La SECU

Face à l'impasse économique et politique de l'Europe, nous avons une piste intéressante garantie 100% sans emploi.

Il s'agit d'une idée déjà appliquée aux États-Unis d'Amérique (si, si) dans la seconde moitié du XIXe siècle. Ceux qui connaissent le Magicien d'Oz ont en fait été confrontés à une série d'allusions littéraires à cette innovation monétaire fulgurante. Les autorités des différents états puis les autorités fédérale ont imprimé des billets à partir de rien, sans aucune contre-valeur (genre avoirs, pétrole, or, devises étrangères ou terrains) et les ont distribués sous forme de salaires pour équiper le pays.(1)


Si l'on néglige le court épisode de la Guerre de Sécession, forcément inflationniste, cette création monétaire salariale n'a générée rigoureusement aucune inflation. Cette monnaie s'appelait le Greenback, elle était entièrement maîtrisée par les autorités publiques et était créée sans impôt et sans crédit.


Nous pourrions faire la même chose au niveau européen. Nous pourrions inventer la Social Exchange Currency Unit ou, pour les familiers, la SECU. Le principe serait tout simplement pillé aux ancêtres de nos amis états-uniens avec, bien sûr, une touche bismarckienne qui rendrait cette intéressante pratique 100% anti-employiste.

La création monétaire salariale du Greenback se faisait par l'État qui demandait, à l'occasion de la distribution monétaire, une contrepartie. Mais il existe en Europe contemporaine une pratique salariale sans contre-partie: la sécurité sociale.

On pourrait imaginer une création monétaire à partir de rien (l'informatique nous épargnerait même les frais d'impression) sur une base salariale sans passer par l'emploi, c'est-à-dire une base salariale fondée sur la qualification individuelle. Les salaires universels que recevraient les salariés européens seraient dévolus à la satisfaction de leurs besoins et de leurs envies alors que le temps des salariés serait utilisé à leur guise pour produire comme ils l'entendent, pour participer aux collectifs de production selon leurs propres affinités.

Notamment, pour répondre aux nombreux besoins collectifs auxquels l'emploi empêche de répondre. Par exemple:

- l'éducation des enfants
- la formation des adultes
- la culture au sens large
- la rénovation des infrastructures
- la souveraineté alimentaire
- la transition énergétique
- l'aménagement de nos villes
- l'amélioration des offres de services publics dans les campagnes

etc.

L'idée vous paraît délirante? Non seulement elle a été appliquée aux États-Unis pendant une quarantaine d'années, inspirant un parti politique alors fort populaire mais, si l'on examine la création monétaire actuelle, le quantitative easing, pratiqué par la Banque Centrale Européenne pour sauver les banques, on voit que l'idée n'est même pas impossible.

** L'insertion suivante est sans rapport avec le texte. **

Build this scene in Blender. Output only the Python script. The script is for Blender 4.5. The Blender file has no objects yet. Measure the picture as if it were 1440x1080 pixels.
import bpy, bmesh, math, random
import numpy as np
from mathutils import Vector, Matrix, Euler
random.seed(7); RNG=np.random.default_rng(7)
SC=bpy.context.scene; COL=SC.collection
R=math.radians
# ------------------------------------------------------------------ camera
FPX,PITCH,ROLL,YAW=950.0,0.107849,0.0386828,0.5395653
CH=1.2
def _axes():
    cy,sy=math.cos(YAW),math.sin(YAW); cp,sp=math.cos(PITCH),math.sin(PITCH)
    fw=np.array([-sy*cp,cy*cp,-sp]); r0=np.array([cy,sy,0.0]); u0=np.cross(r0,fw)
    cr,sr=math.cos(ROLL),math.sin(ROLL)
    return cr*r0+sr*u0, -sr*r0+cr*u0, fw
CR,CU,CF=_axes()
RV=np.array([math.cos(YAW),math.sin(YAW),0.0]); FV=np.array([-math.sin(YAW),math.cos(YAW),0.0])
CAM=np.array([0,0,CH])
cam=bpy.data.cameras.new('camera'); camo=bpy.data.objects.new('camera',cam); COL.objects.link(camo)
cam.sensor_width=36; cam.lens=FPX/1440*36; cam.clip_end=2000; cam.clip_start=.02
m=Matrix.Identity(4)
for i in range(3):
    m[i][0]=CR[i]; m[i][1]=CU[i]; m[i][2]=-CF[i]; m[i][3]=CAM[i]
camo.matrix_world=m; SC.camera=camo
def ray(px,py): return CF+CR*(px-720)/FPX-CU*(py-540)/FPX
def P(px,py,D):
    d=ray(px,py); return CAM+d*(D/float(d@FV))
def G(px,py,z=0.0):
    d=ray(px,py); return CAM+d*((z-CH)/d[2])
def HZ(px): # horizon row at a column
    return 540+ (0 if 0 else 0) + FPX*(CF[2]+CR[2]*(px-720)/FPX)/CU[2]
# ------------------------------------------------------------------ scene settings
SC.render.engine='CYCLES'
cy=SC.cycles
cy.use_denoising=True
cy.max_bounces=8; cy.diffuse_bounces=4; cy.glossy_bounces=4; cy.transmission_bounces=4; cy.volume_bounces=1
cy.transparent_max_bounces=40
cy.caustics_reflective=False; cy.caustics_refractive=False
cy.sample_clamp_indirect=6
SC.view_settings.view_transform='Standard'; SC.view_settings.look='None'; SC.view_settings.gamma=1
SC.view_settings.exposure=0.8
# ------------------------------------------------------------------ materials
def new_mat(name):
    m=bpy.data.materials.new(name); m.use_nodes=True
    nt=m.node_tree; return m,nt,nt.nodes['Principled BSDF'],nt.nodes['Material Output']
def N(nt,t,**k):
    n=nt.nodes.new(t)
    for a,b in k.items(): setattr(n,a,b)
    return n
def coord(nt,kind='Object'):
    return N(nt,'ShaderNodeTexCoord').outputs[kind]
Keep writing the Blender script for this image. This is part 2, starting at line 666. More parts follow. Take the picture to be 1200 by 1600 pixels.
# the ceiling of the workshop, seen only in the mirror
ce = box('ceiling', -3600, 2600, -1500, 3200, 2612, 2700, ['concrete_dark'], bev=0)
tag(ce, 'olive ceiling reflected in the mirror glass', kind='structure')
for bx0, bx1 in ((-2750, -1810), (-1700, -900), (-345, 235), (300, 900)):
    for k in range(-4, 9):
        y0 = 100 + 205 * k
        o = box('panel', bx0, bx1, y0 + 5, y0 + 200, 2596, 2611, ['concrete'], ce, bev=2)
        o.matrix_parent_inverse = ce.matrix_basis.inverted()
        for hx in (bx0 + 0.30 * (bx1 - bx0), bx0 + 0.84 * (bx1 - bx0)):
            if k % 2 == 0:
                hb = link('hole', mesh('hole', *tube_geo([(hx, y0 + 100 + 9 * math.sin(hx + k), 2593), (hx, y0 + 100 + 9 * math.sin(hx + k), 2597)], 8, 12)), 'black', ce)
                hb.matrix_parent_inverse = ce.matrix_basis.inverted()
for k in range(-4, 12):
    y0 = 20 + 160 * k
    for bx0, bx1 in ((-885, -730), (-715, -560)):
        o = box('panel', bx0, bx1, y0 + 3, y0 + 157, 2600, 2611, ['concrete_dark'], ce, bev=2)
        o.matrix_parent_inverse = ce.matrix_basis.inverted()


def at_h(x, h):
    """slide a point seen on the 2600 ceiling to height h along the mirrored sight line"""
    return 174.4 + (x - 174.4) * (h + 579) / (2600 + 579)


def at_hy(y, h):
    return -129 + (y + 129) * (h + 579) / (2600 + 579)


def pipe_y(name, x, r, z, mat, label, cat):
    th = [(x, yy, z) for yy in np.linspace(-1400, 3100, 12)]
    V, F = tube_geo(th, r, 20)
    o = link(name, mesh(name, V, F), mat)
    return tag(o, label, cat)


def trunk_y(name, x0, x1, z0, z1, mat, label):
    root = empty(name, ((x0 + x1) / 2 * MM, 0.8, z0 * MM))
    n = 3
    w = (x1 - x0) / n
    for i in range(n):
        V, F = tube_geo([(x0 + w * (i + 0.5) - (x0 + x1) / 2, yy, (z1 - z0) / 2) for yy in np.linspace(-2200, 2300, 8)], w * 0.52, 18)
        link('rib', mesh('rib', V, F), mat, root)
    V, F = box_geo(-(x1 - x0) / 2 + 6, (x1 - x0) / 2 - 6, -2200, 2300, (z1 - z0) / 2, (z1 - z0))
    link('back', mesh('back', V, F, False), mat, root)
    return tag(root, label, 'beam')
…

On consacre 80 milliards d'euros par mois pour sauver les banques. Un salaire de 2000 euros par Européen représenterait une création monétaire de 800 milliards par mois. Or, la création monétaire pour sauver les banques ne crée manifestement pas d'inflation (sauf sur les avoirs financiers et immobilier, ce qui est loin d'être négligeable).

Mais cette mesure, pour intéressante qu'elle semble ne suffit pas. Nous avons produit l'ensemble des outils de production par notre travail. Il faudrait qu'on nous les rende pour que nous puissions avoir les moyens de nos ambitions.

(1) Voir l'excellent: E.H. Brown, The Web of Debt, Third Millenium Press, 2008,
pp. 11-23 pour les allusions littéraires du Magicien d'Oz
pp. 35-47 pour l'expérience du Greenback.